Several power producers are ensnared in un-remunerative power purchase agreements, tariff disputes and excessive leverage

Power sector stocks continue to trail the broader markets. The S&P BSE Power index has gained just 3% in the last two fiscal years, while the S&P BSE Sensex during the period is up 13%. The under-performance reflects low investor confidence in electricity producers even as sector valuations are undemanding at less than 10 times one-year forward earnings estimates.

True, a drop in coal prices and higher production in India improved fuel availability. But demand remains the bugbear. As a result, the sector is operating at sub-optimal levels—thermal plant utilisation levels stood at 62% last fiscal.

Electricity generation picked up from January this year. Production is up 9% in the first three months and most of April also saw good growth. The improvement, however, is driven by drought conditions and rise in temperatures. Demand from industrial and commercial entities, which consume 38% of electricity, remains muted.

Also, due to their weak financial condition, state-controlled electricity distribution companies, the biggest procurers of electricity in India, are not forthcoming about purchases.

The central government is prodding states to clean up distribution companies. However, action on this front is slow. According to ICRA Ltd, state utilities are not in favour of filing tariff petitions for 2016-17, which would help reduce financial stress.

Apart from this, several power producers are ensnared in un-remunerative power purchase agreements, tariff disputes and excessive leverage. The tariff orders, if not favourable, can have adverse financial implications for Tata Power Co. Ltd and Adani Power Ltd. There is no clarity when the companies will overcome these headwinds. Hence, the cautious view on the sector.

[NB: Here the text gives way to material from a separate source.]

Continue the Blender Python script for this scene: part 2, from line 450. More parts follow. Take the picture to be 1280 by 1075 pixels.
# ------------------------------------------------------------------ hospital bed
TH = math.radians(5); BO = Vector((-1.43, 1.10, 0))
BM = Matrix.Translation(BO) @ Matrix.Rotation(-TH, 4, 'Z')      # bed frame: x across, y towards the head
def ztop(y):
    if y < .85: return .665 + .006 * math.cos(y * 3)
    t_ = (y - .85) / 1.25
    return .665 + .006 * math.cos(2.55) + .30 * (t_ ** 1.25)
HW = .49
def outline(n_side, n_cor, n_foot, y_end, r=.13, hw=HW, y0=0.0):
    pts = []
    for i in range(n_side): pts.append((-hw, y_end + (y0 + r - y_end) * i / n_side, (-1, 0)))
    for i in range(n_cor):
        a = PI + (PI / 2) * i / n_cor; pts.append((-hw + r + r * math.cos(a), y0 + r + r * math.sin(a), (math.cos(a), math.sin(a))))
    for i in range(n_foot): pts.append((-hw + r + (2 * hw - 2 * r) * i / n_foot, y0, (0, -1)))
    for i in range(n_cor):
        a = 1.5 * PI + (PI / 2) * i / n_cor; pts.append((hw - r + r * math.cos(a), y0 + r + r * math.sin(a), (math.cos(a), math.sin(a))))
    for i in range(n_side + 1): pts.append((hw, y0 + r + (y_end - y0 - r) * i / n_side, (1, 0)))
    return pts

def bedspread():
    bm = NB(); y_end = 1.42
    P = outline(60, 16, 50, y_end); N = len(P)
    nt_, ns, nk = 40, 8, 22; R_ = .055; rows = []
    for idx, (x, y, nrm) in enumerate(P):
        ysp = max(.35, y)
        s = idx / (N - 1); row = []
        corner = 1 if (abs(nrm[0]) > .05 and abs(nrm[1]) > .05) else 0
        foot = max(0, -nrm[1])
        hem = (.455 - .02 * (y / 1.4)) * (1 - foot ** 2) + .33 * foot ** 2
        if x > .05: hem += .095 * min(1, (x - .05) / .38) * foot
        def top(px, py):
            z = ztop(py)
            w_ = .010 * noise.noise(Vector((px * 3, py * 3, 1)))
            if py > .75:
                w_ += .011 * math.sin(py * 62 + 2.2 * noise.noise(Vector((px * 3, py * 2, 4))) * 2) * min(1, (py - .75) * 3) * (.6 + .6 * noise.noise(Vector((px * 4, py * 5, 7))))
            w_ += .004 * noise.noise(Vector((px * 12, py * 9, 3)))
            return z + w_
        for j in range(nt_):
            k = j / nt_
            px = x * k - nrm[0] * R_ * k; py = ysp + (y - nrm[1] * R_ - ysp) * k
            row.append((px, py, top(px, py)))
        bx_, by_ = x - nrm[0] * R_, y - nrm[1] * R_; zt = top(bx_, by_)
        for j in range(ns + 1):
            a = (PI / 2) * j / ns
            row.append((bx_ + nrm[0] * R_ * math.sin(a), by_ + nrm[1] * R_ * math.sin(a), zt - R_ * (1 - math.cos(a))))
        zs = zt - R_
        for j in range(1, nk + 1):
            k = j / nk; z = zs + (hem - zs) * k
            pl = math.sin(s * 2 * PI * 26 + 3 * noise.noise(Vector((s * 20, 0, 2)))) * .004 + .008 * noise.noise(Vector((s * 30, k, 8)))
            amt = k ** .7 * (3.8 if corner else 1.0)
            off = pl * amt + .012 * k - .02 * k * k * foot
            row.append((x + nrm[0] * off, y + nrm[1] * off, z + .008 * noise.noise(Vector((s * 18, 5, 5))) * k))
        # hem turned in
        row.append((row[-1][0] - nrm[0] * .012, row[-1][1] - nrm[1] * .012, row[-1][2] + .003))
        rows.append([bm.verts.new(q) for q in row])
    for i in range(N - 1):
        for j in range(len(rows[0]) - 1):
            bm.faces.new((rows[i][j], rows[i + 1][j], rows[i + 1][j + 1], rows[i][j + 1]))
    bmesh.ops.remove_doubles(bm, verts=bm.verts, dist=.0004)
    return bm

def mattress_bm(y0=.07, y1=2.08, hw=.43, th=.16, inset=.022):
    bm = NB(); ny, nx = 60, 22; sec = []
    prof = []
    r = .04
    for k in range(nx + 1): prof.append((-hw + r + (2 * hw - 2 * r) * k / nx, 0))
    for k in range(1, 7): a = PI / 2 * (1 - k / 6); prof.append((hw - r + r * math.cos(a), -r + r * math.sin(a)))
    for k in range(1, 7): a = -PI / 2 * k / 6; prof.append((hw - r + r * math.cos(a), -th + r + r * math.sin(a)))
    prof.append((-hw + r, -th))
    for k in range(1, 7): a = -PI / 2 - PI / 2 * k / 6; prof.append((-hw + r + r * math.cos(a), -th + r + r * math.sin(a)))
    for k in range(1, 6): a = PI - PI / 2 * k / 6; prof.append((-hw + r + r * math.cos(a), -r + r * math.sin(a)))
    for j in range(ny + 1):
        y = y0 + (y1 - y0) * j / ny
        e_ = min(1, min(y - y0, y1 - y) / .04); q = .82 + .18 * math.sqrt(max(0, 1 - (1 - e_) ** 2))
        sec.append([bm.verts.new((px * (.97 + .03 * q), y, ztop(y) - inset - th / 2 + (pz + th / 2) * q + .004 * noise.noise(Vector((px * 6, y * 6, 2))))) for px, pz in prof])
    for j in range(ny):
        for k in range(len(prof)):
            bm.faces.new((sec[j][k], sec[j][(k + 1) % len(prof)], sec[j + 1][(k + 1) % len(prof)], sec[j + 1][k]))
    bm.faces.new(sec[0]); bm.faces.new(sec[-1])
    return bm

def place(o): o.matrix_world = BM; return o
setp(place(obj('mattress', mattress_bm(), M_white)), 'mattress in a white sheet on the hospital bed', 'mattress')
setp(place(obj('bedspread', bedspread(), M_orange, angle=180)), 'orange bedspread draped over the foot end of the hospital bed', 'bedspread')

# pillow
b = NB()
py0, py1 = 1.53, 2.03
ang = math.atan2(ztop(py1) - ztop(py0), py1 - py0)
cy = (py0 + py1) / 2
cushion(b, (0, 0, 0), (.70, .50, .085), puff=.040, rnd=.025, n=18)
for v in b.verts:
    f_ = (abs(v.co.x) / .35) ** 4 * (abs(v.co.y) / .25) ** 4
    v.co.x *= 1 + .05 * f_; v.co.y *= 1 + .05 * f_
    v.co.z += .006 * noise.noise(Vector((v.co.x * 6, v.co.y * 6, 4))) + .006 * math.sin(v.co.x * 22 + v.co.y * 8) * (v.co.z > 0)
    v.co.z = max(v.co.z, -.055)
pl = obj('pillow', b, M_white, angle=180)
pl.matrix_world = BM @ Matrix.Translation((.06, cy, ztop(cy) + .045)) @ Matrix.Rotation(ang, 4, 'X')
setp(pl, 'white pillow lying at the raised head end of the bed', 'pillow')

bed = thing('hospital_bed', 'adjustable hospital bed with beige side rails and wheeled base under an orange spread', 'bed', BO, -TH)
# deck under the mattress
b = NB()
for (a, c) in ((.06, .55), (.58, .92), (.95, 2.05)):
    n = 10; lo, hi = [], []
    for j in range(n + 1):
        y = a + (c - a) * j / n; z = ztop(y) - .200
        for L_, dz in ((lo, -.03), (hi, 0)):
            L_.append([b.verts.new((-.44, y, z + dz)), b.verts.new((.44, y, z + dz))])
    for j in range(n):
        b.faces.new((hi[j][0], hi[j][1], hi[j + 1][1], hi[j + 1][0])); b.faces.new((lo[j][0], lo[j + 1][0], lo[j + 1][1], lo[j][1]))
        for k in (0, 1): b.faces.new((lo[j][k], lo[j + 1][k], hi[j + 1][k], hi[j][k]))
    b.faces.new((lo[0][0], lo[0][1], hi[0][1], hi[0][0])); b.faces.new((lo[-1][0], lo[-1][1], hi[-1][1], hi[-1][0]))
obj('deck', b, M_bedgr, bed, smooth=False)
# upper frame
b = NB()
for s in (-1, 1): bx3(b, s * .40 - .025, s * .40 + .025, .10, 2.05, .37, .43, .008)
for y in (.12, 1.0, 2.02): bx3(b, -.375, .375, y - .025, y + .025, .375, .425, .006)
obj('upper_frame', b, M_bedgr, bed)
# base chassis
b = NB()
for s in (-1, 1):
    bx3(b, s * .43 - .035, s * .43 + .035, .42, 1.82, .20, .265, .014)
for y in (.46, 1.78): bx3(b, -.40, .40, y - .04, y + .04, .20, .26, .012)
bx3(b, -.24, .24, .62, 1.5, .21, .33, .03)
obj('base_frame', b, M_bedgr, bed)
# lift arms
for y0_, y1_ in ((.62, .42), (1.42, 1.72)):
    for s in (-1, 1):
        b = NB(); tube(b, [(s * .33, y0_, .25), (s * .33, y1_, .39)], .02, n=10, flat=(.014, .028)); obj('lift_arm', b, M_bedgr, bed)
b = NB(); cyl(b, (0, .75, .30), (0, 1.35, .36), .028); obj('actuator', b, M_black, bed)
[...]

If one leaves the demand problems aside, then analysts are seeing value in state-owned companies such as NTPC Ltd and Power Grid Corp. of India Ltd.

NTPC is liked for its low valuations—the stock is trading at 10 times the 2017-18 earnings estimate. Its facilities have production tie-ups and generate fixed return on equity. Like the rest of the electricity producers, NTPC also faces demand risks. But the problem is not as acute, and NTPC’s utilisation levels are far better.

Also, strong balance sheet and improving fuel availability means it is better placed to capture benefits of demand recovery, when it happens.

Power Grid, which constructs and maintains transmission lines, is preferred for its strong project pipeline. Power Grid’s regulated asset base is growing at a strong pace.

With the company estimated to capitalise new projects worth around 24,000 crore in the current and next fiscal years, analysts expect the earnings to see strong growth.

Also, unlike electricity producers, Power Grid faces lower risks in terms of asset utilisation levels. The stock is trading at around 1.4 times the 2017-18 price-to-book value estimate. “Power Grid has strong visibility of earnings growth and is the best among regulated businesses. While NTPC and NHPC have to maintain both PLF (plant load factor) and PAF (plant availability factor), Power Grid has to maintain only PAF. It is, thus, less dependent on external factors," Motilal Oswal Securities Ltd said in a note.